Title is bull. It only covers the Bash shell and the Z-shell.

Also, it barely covers the bash shell. Seems like what the authors really wanted to do was write a book on Z-shell, and compare how to do in Z-shell something you might normally do in bash shell. The bash shell was just there for contrast and ease of translation.

Seems like it's mainly about Z-shell. The only reason they threw 'bash' shell on the cover was to grab the attention of unwitting book purchasers. That's a mistake, because the audience this book is written for is the high-knowledge people who already know bash and can translate that knowledge into z-shell ability, not the people who are cluelessly wandering the aisles of a book store wanting to learn "this new bash shell thingy."

Title was a stupid, stupid, stupid mistake. Should have been "Learn the z-shell (and some tricks you didn't know about the bash shell)" or something like that.

PT. 2 - The structure of the book

The book itself is terribly structured. There seems to be no sort of rhyme or reason as to organizing their knowledge or putting things where they can easily be found. They have a large chapter on customizing text completion (we all know how absolutely important and necessary that is when writing a shell script, or in everyday shell use), but the basics needed to get started on the z-shell are spread out over a dozen chapters.

It's almost as if "From Bash to Z-shell" was designed as a reference book, but it certainly isn't a reference book: The book calls itself a tutorial, and the writing is long-winded, rambling, and unnecessary. You only get any actual shell command or output two or three times a page. This is no reference book

Sections of each chapter are only shown in the table of contents, so you will find yourself flipping back to that way more than you'd like. The reading feel less like a systematic explanation of knowledge, and more a trivia book or a badly written political sciences textbook: there's so much worthless junk and fat in there which needs to be cut out.

PT. 3 - Writing style

The verbose swathes of text itself sound like they were written by a robot, and are mostly technical. If you don't like reading source code for fun, you will likely find yourself struggling to plough through the next few aimless paragraphs, in which the authors inevidibly talk about whatever the hell they feel like.

I often found myself wishing they hadn't tried to document every single different behavior of each and every aspect of the z-shell. All you need to say is "To do X, type in Y. Here are some parameters you can use with Y." Instead, the authors opted for "Let's explain in a page of wordy paragraphs what could be expressed in two or three bullet points".

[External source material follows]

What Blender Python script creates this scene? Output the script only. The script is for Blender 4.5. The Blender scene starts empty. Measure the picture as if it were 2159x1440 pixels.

Basically, the writing itself is mechanical, but so unnecessarily verbose as to remove any value from the mechanistic nature - it just becomes a long, pointless, bad explanation.

PT. 4 - Conclusion

In the end, I think the problem with this book is the authors just did not know what they wanted to write. The one thing they did know was that they wanted to write about the Z-shell.

They also wanted to write about the bash shell, but they weren't sure whether they wanted to use it solely as a comparison and a stepping stone for bash users to Z-shell, or as a teaching experience in itself, so they went for a painful compromise that leaves everyone unsatisfied.

They couldn't decide what they wanted the purpose of their book to be. A tutorial for shell newbies? A tutorial for shell-programmers-to-be? A tutorial for sysadmins who will be using the shell every day?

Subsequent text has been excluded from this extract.